If you care about graphic novels, you need this book.
-- New York Times bestselling author Neil Gaiman
Graphic Witness features rare wordless novels by five great twentieth
century woodcut artists from Europe and North America. The stories they
tell reflect the political and social issues of their times as well as
the broader issues that are still relevant today.
Frans Masereel (1899-1972) was born in Belgium and is considered the
father of the wordless graphic novel. Graphic Witness includes the
first reprint of his classic work The Passion of a Man since its 1918
publication in Munich. American Lynd Ward (1905-85), author of the
provocative Wild Pilgrimage, is considered among the most important of
wordless novelists. Giacomo Patri (1898-1978) was born in Italy and
lived in the United States. His White Collar featured an introduction
by Rockwell Kent and was used a promotional piece by the labor movement.
Erich Glas's (1897-1973) haunting wordless novel Leilot, created in
1942, foreshadows the Holocaust, which was not widely known about at the
time. Southern Cross by Canadian Laurence Hyde (1914-87) was
controversial for its criticism of U.S. H-bomb testing in the South
Pacific.
Author George A. Walker draws on his expertise as a woodcut artist to
provide insight into the tools and techniques used to create these works
of art.
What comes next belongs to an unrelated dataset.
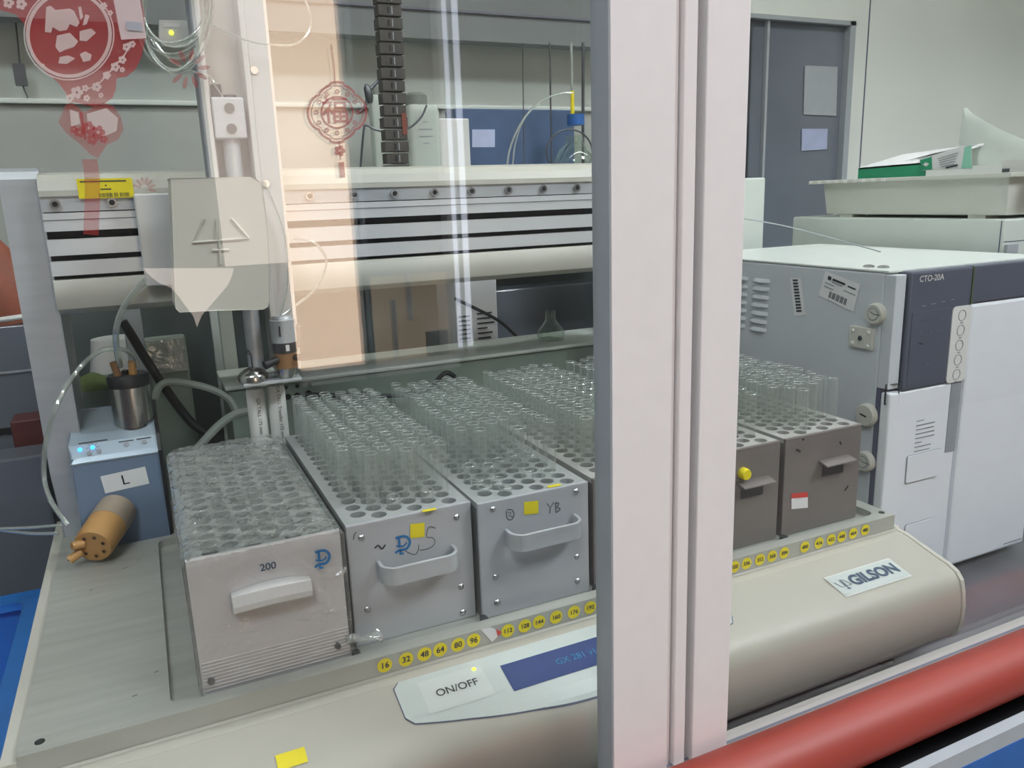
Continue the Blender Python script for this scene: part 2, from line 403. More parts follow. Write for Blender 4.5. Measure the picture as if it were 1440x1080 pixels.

As well, he examines the importance of the role of artists as
witnesses and critics of their times, and the influence of the genre on
the emergence of comics and the modern graphic novel.
This newly expanded edition of Graphic Witness, which features an
afterword by cartoonist Seth, will appeal to readers interested in
social issues, printmaking, art history and contemporary culture.